Tuesday, December 22, 2015

Book Review: The Sparkle Box by Jill Hardie and Christine Kornacki

For the past couple of years we’ve made an effort to teach our boys about community service and giving to others.  This began with “Blessing Bags”, giving out gallon Zip-loc bags full of supplies that would be useful or enjoyable for those in need.  When we moved to Greensboro, NC about a year ago, we got involved with Families in Action, a local service group. Through FIA, we have prepared meals for the needy, baked cookies for local servicemen and women, worked on a landscape crew for an immigrant school and much more. There have been so many blessings as we have done these projects together as a family. Honestly, I think I enjoy them more than a group trip to Disneyworld, because in serving, the focus is off ourselves and onto those who could use some help and/or encouragement.

As we enjoy the Christmas season, sometimes it’s easy to get ensnared in all the material parts of this time of year—the gift giving, the food, the spectacle.  And while all of those things are fine and good, the most important thing for us to remember is that we are celebrating the birth of our Savior, Jesus Christ.  It’s very common for Him to get lost in the shuffle of all of this. A new picture book has ventured to remind us of this fact in a very tangible way: What are some gifts that we would not buy for ourselves, but that we would instead give to Jesus?  Obviously He has no need of material things.  He mainly wants our hearts and our love. In The Sparkle Box by Jill Hardie and Christine Kornacki, a family uses a pretty box on the mantel to illustrate how our acts of kindness and charity can also be seen as gifts to Jesus, much like when he said in Matthew 25:40, “Truly I tell you, whatever you did for one of the least of these brothers and sisters of mine, you did for me.”
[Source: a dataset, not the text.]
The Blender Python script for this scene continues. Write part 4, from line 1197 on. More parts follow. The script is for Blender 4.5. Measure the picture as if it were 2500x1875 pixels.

Sparkle Box has lavish full-page illustrations at every turn, and while they are not the best artwork I’ve ever seen, Christine Kornacki's work still of high quality and heartfelt. The text by Jill Hardie is well-written and an appropriate length for the given audience. It’s long enough to craft the meaning of The Sparkle Box, but it’s short enough to keep the attention of little ones’ minds. And to top it off, at the back of the book is an envelope holding pieces which when assembled, make up a Sparkle Box that you can have for your very own.  What a great way to directly apply the lessons taught in this lovely book. 

As the main idea of The Sparkle Box is to fill an actual box (or another container) with scraps of paper, upon which are written “gifts” you have given Jesus, now would be a great time to introduce the box to your family. It could be kept out all year long, and at Christmas 2016 you would have the opportunity to relive your year and share all you have given to Jesus for His birthday.  These acts of charity should not be done in order to pat ourselves on the back; they are to be gifts for our Savior, as we act as His hands and feet in a world in need.

If you'd like more information on The Sparkle Box, 

plus free motivational materials, activities and more, stop by TheSparkleBox.com. 

1 comment:

  1. Hi Laura,
    I'm so glad you enjoyed The Sparkle Box book and hope you will try the tradition with your family! Giving a gift to Jesus is truly the most humbling, moving experience we've ever had. To say, "Jesus, in honor of you on your birthday, we are giving you these gifts..." It's an expression of heartfelt love for the greatest Gift of all, and it has centered our Christmas in the most profound way. I hope it blesses you and your readers, too! Merry Christmas!